Meteorologists tracked Harvey from its inception in mid-August as a low pressure atmospheric trough to its final remnants dissipating over Lake Erie. During its terrible two-week rampage it grew into the most intense hurricane to make landfall in the U.S. in 12 years, killing 83 people and causing nearly $70 billion in damages.

However, for everyone other than the weather bureau, the possibility of anything as brutal as Harvey hitting the Gulf Coast was completely off the radar. The storm, lingering overhead nearly four days, dropped more than 40 inches of rain across a wide swath of Texas. The resulting floods inundated thousands of homes and businesses. Harvey officially stands as the wettest tropical hurricane on record to ever hit the lower 48, displacing more than 30,000 people.

Developing worst-case scenarios is a common form of strategic planning. So whoever plans for potential disasters considers the most severe possible outcome that can reasonably be projected. Unfortunately, the word “reasonably” cannot be applied to Harvey. Even the worst worst-case scenario for industry fell far short of Harvey’s ferocity.

That failure of imagination is understandable. No one could envision devastation as great as Harvey imparted. Not unless your emergency planner is standing on the deck of a huge wooden vessel and goes by the name Noah.

Harvey proved to be the biblical “big one,” that once-in-a-lifetime, once-in-a-century, once-in-a- millennium phenomenon no one expects could really happen outside of a Dwayne Johnson disaster flick. But instead of facing the worst that their individual agencies were prepared to address, responders found themselves swamped with an amalgam of many severe outcomes, all swimming in deep water.

Now the question is do we gear up to handle something this immense happening again soon? Or do we trust in the law of averages that says an event this dire could not possibly repeat itself in less than the aforementioned millennium, century or lifetime. Please, God, at least not before my retirement party.

Life goes on. Plants and refineries closed by the flooding will reopen — in most cases. At the very least we need to consider new avenues from which to draw extra resources when a department as large as an industrial fire brigade finds itself overwhelmed.

Are mutual aid agreements worth the paper they are printed on in a calamity so equally shared as this? Can we depend on outside contractors kept on retainer? What guarantees that these contractors will not find themselves inaccessible or radically over-booked in such an emergency?

Gearing up to meet the potential for a Harvey-caliber weather disaster on an annual basis is not viable for any business. Burt Lancaster states the case succinctly in the movie “Airport” as the manager of a snowbound facility.

“You don’t spend an extra $2 million for machinery you might use once in 10 years,” he growls. “You buy for the average snowfall. When emergency hits you use what you have and work around the clock.”

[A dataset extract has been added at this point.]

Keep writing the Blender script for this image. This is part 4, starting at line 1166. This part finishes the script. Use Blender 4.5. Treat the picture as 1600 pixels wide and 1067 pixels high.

What Hurricane Harvey loudly tells us is that we need to broaden our horizons with regard to the worst that can happen, particularly in emergency planning for industry. It is ironic that Harvey’s wrath coincided with the 16th anniversary of the destruction of the World Trade Center.

To quote the final report of the 9/11 commission the most important failure by officials prior to the attack was “one of imagination.”

“We do not believe leaders understood the gravity of the threat,” the report states.

Clearly, anything as unimaginable as Harvey qualifies as an act of God. Francis of Assisi offers some great advice for emergency planners.

“Start by doing what’s necessary; then do what’s possible; and suddenly you are doing the impossible.”